▶ **Recorded information**
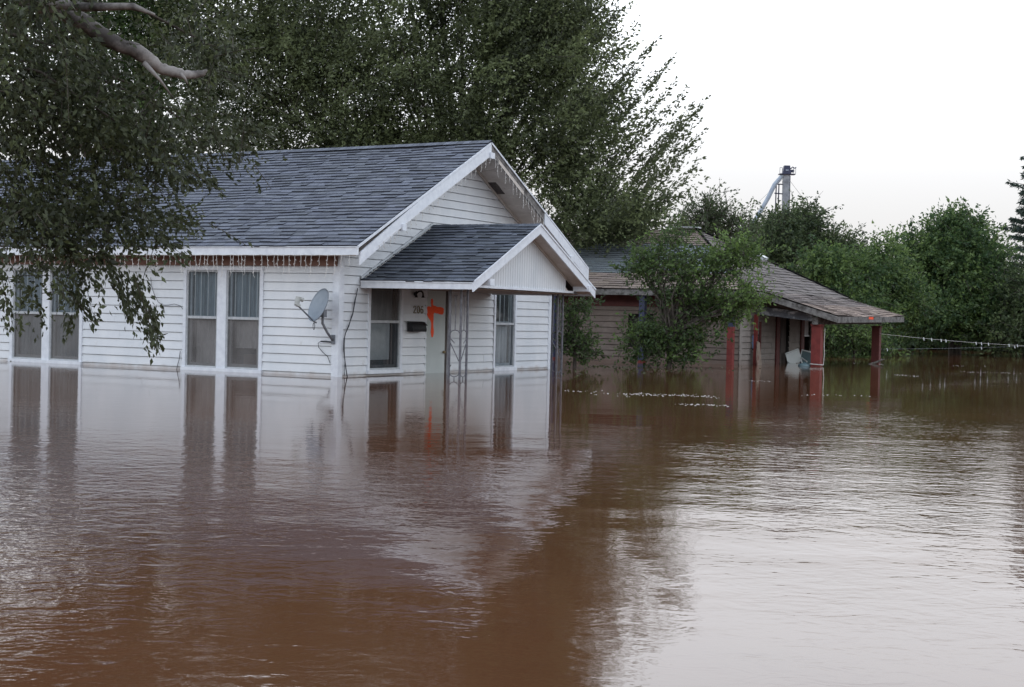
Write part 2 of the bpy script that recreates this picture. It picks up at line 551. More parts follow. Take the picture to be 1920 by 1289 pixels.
def siding(mb, P, t0, t1, zb, zt, exp=.15, holes=(), limit=None, lip=.020, gap=.013):
    """lap siding: P(t, out, z) -> point; t along the wall; holes (ta, tb, za, zc); limit(z)->(t0,t1)"""
    k = 0
    z = zb
    while z < zt - 1e-4:
        z1 = min(z + exp, zt)
        cuts = sorted({z, z1} | {h for hh in holes for h in hh[2:4] if z + .004 < h < z1 - .004})
        for a, b in zip(cuts[:-1], cuts[1:]):
            mid = (a + b) / 2
            A0, A1 = (t0, t1)
            if limit:
                l0 = limit(a)
                l1 = limit(b)
                A0, A1 = max(t0, l0[0]), min(t1, l0[1])
                B0, B1 = max(t0, l1[0]), min(t1, l1[1])
                if A1 - A0 < .02:
                    continue
                B1 = max(B1, B0)
            else:
                B0, B1 = A0, A1
            segs = [(A0, A1, B0, B1)]
            for h in holes:
                if h[2] < mid < h[3]:
                    ns = []
                    for s in segs:
                        if h[1] <= s[0] or h[0] >= s[1]:
                            ns.append(s)
                            continue
                        if h[0] > s[0]:
                            ns.append((s[0], h[0], s[2], h[0]))
                        if h[1] < s[1]:
                            ns.append((h[1], s[1], h[1], s[3]))
                    segs = ns

            def o_(zz):
                f = (zz - z) / exp
                return lip * (1 - f)
            for s in segs:
                a2 = a + (gap if a == z else 0)
                js = SR.uniform(.2, .8)
                if s[1] - s[0] > 1.6 and SR.random() < .55:
                    xm, xn = s[0] + (s[1] - s[0]) * js, s[2] + (s[3] - s[2]) * js
                    mb.face([P(s[0], o_(a2), a2), P(xm, o_(a2), a2), P(xn, o_(b), b), P(s[2], o_(b), b)])
                    mb.face([P(xm, o_(a2) + .004, a2), P(s[1], o_(a2) + .001, a2), P(s[3], o_(b) + .001, b), P(xn, o_(b) + .004, b)])
                    mb.face([P(xm, o_(a2), a2), P(xm, o_(a2) + .004, a2), P(xn, o_(b) + .004, b), P(xn, o_(b), b)])
                else:
                    mb.face([P(s[0], o_(a2), a2), P(s[1], o_(a2), a2), P(s[3], o_(b), b), P(s[2], o_(b), b)])
                if a == z:
                    mb.face([P(s[0], -.02, a), P(s[1], -.02, a), P(s[1], -.02, a2 + .012), P(s[0], -.02, a2 + .012)])
                    mb.face([P(s[0], -.02, a2), P(s[1], -.02, a2), P(s[1], o_(a2), a2), P(s[0], o_(a2), a2)])
                    mb.face([P(s[0], -.02, a), P(s[1], -.02, a), P(s[1], .0, a), P(s[0], .0, a)])
        z = z1
        k += 1


def shingles(mb, P, along, slope, exp=.15, tab=.3, thick=.024, lo=None, hi=None, seed=0, var=.28, tintf=None, wav=.0):
    """P(a, s, n): a along, s up the slope from the eave, n off the deck"""
    rr = random.Random(seed)
    n = int(math.ceil(slope / exp))
    ph = [rr.uniform(0, 6.28) for _ in range(4)]
    for i in range(n):
        s0 = i * exp
        s1 = min(slope, s0 + exp)
        if s1 - s0 < .01:
            continue
        l0 = lo(s0) if lo else 0
        h0 = hi(s0) if hi else along
        l1 = lo(s1) if lo else 0
        h1 = hi(s1) if hi else along
        a = l0
        off = rr.uniform(.1, 1) * tab
        first = True
        cj = rr.uniform(-.05, .05)
        while a < h0 - 1e-4:
            b = min(h0, a + (off if first else tab * rr.choice((.5, .75, 1, 1, 1.2))))
            first = False
            # top edge follows the limits
            f = lambda x: (min(max(x, l1), h1))
            ta, tb = f(a), f(b)
            v = 1 + rr.uniform(-var, var) + cj
            t = (v, v, v * rr.uniform(.97, 1.04))
            if tintf:
                c = tintf((a + b) / 2, (s0 + s1) / 2)
                t = tuple(p * q for p, q in zip(t, c))

            def w_(x):
                return wav * (math.sin(x * 2.1 + ph[0] + i * .35) + .6 * math.sin(x * 4.7 + ph[1] + i * .8)) * .5
            k0 = thick + rr.uniform(-.012, .006)
            sj = rr.uniform(-.009, .009)
            p0, p1 = P(a, s0 - .01 + sj + w_(a), k0), P(b, s0 - .01 + sj + w_(b), k0)
            p2, p3 = P(tb, s1 + w_(b), .002), P(ta, s1 + w_(a), .002)
            mb.face([p0, p1, p2, p3] if (tb - ta) > 1e-3 else [p0, p1, p2], t)
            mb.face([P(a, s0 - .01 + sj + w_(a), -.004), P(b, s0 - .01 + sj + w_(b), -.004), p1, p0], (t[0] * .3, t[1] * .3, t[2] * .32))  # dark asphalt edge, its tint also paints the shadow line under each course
            a = b


# ------------------------------------------------------------------ white house
HB = (HX, HY, 0)
house = empty("white_house", HB, ROTH, label="white single-storey house with grey shingle roof and small gabled front porch", cat="house")
W, LEN, WT = 7.65, 12.0, 2.0
UC = W / 2 + .015
ZR, SL = 4.26, .503            # ridge height, roof slope
OV, OVE = .62, .42             # gable and eave overhangs
ztop = lambda u: ZR - SL * abs(u - UC)
zund = lambda u: ztop(u) - .16
PW = lambda t, o, z: (-o, t, z)         # side wall u=0, t=v
PG = lambda t, o, z: (t, -o, z)         # gable wall v=0, t=u
PR = lambda t, o, z: (W + o, t, z)
PB = lambda t, o, z: (t, LEN + o, z)
ZB = -.58
w1 = (1.56, 3.26, .02, 1.77)
w2 = (5.67, 7.46, .02, 1.77)
g1 = (.86, 1.90, .06, 1.60)
g2 = (5.22, 6.10, .03, 1.60)
dr = (2.74, 3.52, -.55, 1.52)
mb = MB()
siding(mb, PW, .10, LEN - .1, ZB + .45 - .43, 1.82, holes=[w1, w2])
siding(mb, PW, .10, LEN - .1, ZB, ZB + .01 + .0 if False else -.13, holes=[])
mb.build("side_wall", M['siding'], house)
mb = MB()
gl = lambda z: (UC - (ZR - .16 - z) / SL, UC + (ZR - .16 - z) / SL)
siding(mb, PG, .10, W - .1, .02, 4.08, holes=[g1, g2, dr], limit=gl)
siding(mb, PG, .10, W - .1, -.13, .02, holes=[dr])
siding(mb, PG, .10, W - .1, -.58, -.13, holes=[dr])
mb.build("gable_wall", M['siding'], house)
mb = MB()
siding(mb, PR, .10, LEN - .1, ZB, 1.82)
siding(mb, PB, .10, W - .1, ZB, 4.0, limit=gl)
mb.build("rear_wall", M['siding'], house)
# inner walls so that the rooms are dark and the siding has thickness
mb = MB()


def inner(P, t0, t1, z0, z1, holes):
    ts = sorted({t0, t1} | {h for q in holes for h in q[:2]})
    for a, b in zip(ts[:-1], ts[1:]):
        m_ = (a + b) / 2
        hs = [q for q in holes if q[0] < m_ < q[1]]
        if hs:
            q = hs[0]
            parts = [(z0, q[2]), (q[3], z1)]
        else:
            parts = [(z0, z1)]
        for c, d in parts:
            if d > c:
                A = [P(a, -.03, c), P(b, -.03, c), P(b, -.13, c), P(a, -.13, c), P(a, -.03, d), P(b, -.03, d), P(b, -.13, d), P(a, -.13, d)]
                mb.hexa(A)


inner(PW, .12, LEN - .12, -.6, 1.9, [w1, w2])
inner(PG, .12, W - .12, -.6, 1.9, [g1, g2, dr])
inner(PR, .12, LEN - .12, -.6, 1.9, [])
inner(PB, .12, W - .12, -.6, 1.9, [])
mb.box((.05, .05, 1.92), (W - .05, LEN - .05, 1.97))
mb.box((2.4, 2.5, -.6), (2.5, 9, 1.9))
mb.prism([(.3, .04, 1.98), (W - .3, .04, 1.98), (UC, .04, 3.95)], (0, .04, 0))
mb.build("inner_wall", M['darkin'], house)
# corner posts
for (u0, v0) in ((0, 0), (W, 0), (0, LEN), (W, LEN)):
    mb = MB()
    su = -1 if u0 == 0 else 1
    sv = -1 if v0 == 0 else 1
    mb.box((u0 + su * .025, v0 + sv * .025, -.6), (u0 - su * .11, v0 - sv * .11, 1.99 if v0 or 1 else 0))
    mb.build("corner_trim", M['trim'], house, bevel=.006)
# frieze board under the left eave, brown
mb = MB()
mb.box((-.05, .02, 1.82), (-.0, LEN, 1.985))
mb.build("frieze_board", M['brown'], house)
mb = MB()
mb.box((-.0, .03, 1.98), (-.405, LEN + .5, 1.992))
mb.build("eave_soffit", M['soffit'], house)

# ---- main roof
cs = math.cos(math.atan(SL))
sn = math.sin(math.atan(SL))
slopeL = (W / 2 + OVE + .015) / cs
mb = MB()
for sgn in (-1, 1):
    ue = UC + sgn * (W / 2 + OVE)
    ze = ztop(ue)
    poly = [(ue, -OV + .02, ze - .075), (UC, -OV + .02, ZR - .075), (UC, -OV + .02, ZR - .13), (ue, -OV + .02, ze - .12)]
    mb.prism(poly, (0, LEN + .5 + OV, 0))
mb.build("roof_deck", M['oldwood'], house)


def PS(sgn):
    ue = UC + sgn * (W / 2 + OVE + .02)
    ze = ztop(ue)

    def f(a, s, n):
        sag = -.035 * math.sin(min(1, max(0, (a) / 11)) * math.pi) * (s / slopeL)
        bump_ = .012 * math.sin(a * 3.1 + s * 1.3) + .010 * math.sin(a * 1.3 - s * 2.2)
        edge = .018 * math.exp(-((a - .9) / .5) ** 2) * math.exp(-((s - 1.0) / .9) ** 2)
        n2 = n + sag + edge + bump_ * .5 * min(1, s)
        return (ue - sgn * s * cs - (-sgn) * -1 * n2 * sn * -1 if False else ue - sgn * s * cs + sgn * n2 * sn, -OV - .015 + a, ze + s * sn + n2 * cs + .012)
    return f


AL = LEN + OV + .5
mb = MB()
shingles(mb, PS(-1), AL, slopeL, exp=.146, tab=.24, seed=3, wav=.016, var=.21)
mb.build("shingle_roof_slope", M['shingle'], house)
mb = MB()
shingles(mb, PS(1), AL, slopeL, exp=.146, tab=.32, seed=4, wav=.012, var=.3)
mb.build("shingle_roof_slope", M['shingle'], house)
mb = MB()
a = -OV - .02
rr = random.Random(9)
while a < LEN + .45:
    v_ = 1 + rr.uniform(-.25, .25)
    z_ = ZR + .04 - .03 * math.sin(min(1, max(0, a / 11)) * math.pi)
    mb.face([(UC - .13, a, z_ - .055), (UC, a, z_ + .012), (UC, a + .16, z_ + .006), (UC - .13, a + .16, z_ - .061)], (v_,) * 3)
    mb.face([(UC, a, z_ + .012), (UC + .13, a, z_ - .055), (UC + .13, a + .16, z_ - .061), (UC, a + .16, z_ + .006)], (v_,) * 3)
    mb.face([(UC - .13, a, z_ - .07), (UC, a, z_ - .002), (UC, a, z_ + .012), (UC - .13, a, z_ - .055)], (.6,) * 3)
    a += .14
mb.build("ridge_cap", M['shingle'], house)
# vent pipe on the ridge (small pale cap)
mb = MB()
vp = onv = None
mb.tube([(UC - .25, 7.55, ZR - .15), (UC - .25, 7.55, ZR + .11)], .04, 10)
mb.tube([(UC - .25, 7.55, ZR + .11), (UC - .25, 7.55, ZR + .14)], .055, 10)
mb.build("vent_pipe", M['plastic'], house)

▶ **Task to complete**
Repeat exactly the lines from the one that contains "parts = [(z0, q[2]), (q[3], z1)]" through the one that contains "mb.prism([(.3, .04, 1.98), (W", and only those.

▶ **Correct response**
            parts = [(z0, q[2]), (q[3], z1)]
        else:
            parts = [(z0, z1)]
        for c, d in parts:
            if d > c:
                A = [P(a, -.03, c), P(b, -.03, c), P(b, -.13, c), P(a, -.13, c), P(a, -.03, d), P(b, -.03, d), P(b, -.13, d), P(a, -.13, d)]
                mb.hexa(A)


inner(PW, .12, LEN - .12, -.6, 1.9, [w1, w2])
inner(PG, .12, W - .12, -.6, 1.9, [g1, g2, dr])
inner(PR, .12, LEN - .12, -.6, 1.9, [])
inner(PB, .12, W - .12, -.6, 1.9, [])
mb.box((.05, .05, 1.92), (W - .05, LEN - .05, 1.97))
mb.box((2.4, 2.5, -.6), (2.5, 9, 1.9))
mb.prism([(.3, .04, 1.98), (W - .3, .04, 1.98), (UC, .04, 3.95)], (0, .04, 0))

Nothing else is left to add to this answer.